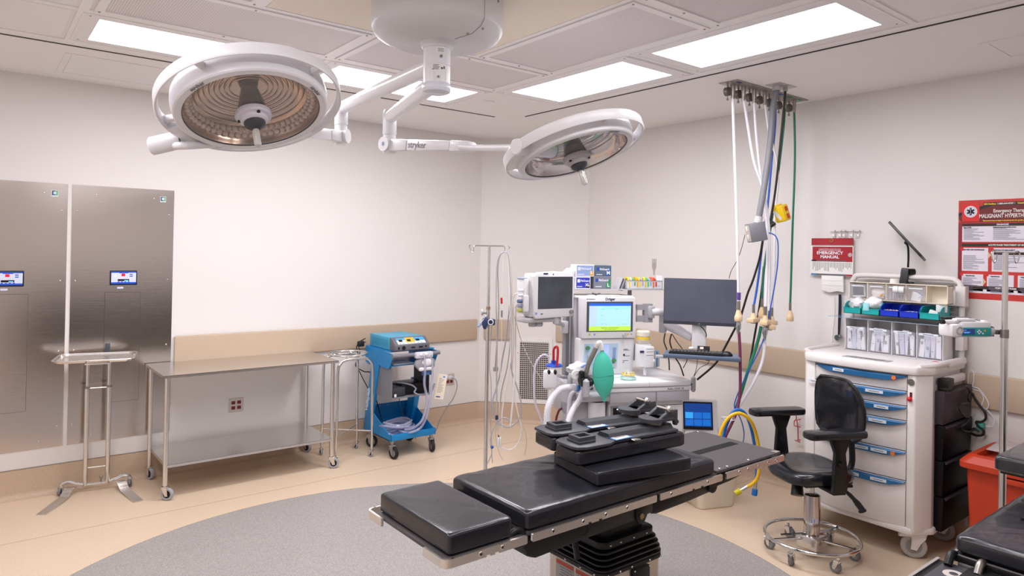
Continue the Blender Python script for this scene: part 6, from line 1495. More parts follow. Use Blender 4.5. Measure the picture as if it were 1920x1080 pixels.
# upright frame of the cart
fr = MB().tube([(.10, .545, 1.10), (.10, .545, 1.35), (.10, .545, 1.57), (.115, .545, 1.62), (.16, .545, 1.645), (.45, .545, 1.645), (.70, .545, 1.645), (.755, .545, 1.63), (.78, .545, 1.58), (.785, .545, 1.35), (.785, .545, 1.10)], .0175, 16, sm=5).build('top_frame', CRM, t)
MB().bx(.76, .815, .505, .57, 1.475, 1.60, .004).build('frame_bracket', CRM, t); MB().bx(.765, .81, .50, .575, 1.20, 1.30, .004).build('frame_bracket', CRM, t)
MB().bx(.12, .77, .525, .535, 1.44, 1.475).bx(.12, .77, .52, .54, 1.415, 1.425).build('louvre_rail', M('louvre_grey', '#8a8b8d', .4), t)

# ---- things on the cart
def organizer(X, ya, yb_, z0, z1, dp, n, label, body, drawers, name):
    """tilt-bin rack: x local along -Y"""
    t = thing(name, label, 'organizer', (X, ya, z0), -PI/2); W = ya-yb_; Hh = z1-z0; w = W/n
    sh = MB().bx(0, W, dp-.004, dp, 0, Hh).bx(0, W, 0, dp, Hh-.004, Hh).bx(0, W, 0, dp, 0, .004).bx(0, .004, 0, dp, 0, Hh).bx(W-.004, W, 0, dp, 0, Hh)
    for i in range(1, n): sh.bx(i*w-.002, i*w+.002, .0, dp, 0, Hh)
    sh.build('case', body, t)
    return t, W, Hh, w
CP2 = M('clear_drawer', '#e8e7f2', .1, alpha=.17, coat=.6)
t, W, Hh, w = organizer(4.70, 2.275, 1.672, 1.1365, 1.358, .16, 4, 'white rack of four clear tilt bins full of packaged supplies on the supply cart', WHITE, 1, 'tilt_bin_rack')
random.seed(21)
PK = [M('pack_white', '#f0eff4', .4), M('pack_film', '#dcdbe8', .3), M('pack_blue', '#c9cfe2', .4)]
for i in range(4):
    x0 = i*w+.006; x1 = (i+1)*w-.006
    b_ = MB().prism([(-.022, Hh-.055), (-.004, .006), (.10, .006), (.10, .012), (.002, .012), (-.016, Hh-.055)], x0, x1, B=yz).bx(x0, x0+.003, -.01, .10, .008, Hh-.06).bx(x1-.003, x1, -.01, .10, .008, Hh-.06).build('bin_drawer', CP2, t)
    MB().box(((x0+x1)/2, -.0215, Hh-.062), (w*.72, .002, .013), 0).build('bin_label', LBL, b_)
    MB().bx((x0+x1)/2-.03, (x0+x1)/2+.03, -.0235, -.0225, Hh-.064, Hh-.061).build('label_print', PRINT, b_)
    for k in range(7):
        cx = x0+.02+(w-.05)*(k+.5)/7+random.uniform(-.006, .006); h_ = random.uniform(.11, .155)
        MB().box((cx, .012+k % 2*.012, .014+h_/2), (random.uniform(.026, .04), .010, h_), .002, 1, rot=Matrix.Rotation(random.uniform(-.13, .13), 3, 'Y')).build('supply_pack', PK[k % 3], b_)
        if k % 2 == 0: MB().box((cx, .0045+k % 2*.012, .014+h_*random.uniform(.3, .8)), (.012, .002, random.choice((.004, .02))), 0).build('pack_print', M('print_mid2', '#8d8d9a', .5), b_)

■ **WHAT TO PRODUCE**
Please restate the material above line by line, exactly, beginning at its first line and ending with the line that contains "M('louvre_grey', '#8a8b8d', .4), t)", without any pictures.

■ **TASK RESPONSE**
Continue the Blender Python script for this scene: part 6, from line 1495. More parts follow. Use Blender 4.5. Measure the picture as if it were 1920x1080 pixels.
# upright frame of the cart
fr = MB().tube([(.10, .545, 1.10), (.10, .545, 1.35), (.10, .545, 1.57), (.115, .545, 1.62), (.16, .545, 1.645), (.45, .545, 1.645), (.70, .545, 1.645), (.755, .545, 1.63), (.78, .545, 1.58), (.785, .545, 1.35), (.785, .545, 1.10)], .0175, 16, sm=5).build('top_frame', CRM, t)
MB().bx(.76, .815, .505, .57, 1.475, 1.60, .004).build('frame_bracket', CRM, t); MB().bx(.765, .81, .50, .575, 1.20, 1.30, .004).build('frame_bracket', CRM, t)
MB().bx(.12, .77, .525, .535, 1.44, 1.475).bx(.12, .77, .52, .54, 1.415, 1.425).build('louvre_rail', M('louvre_grey', '#8a8b8d', .4), t)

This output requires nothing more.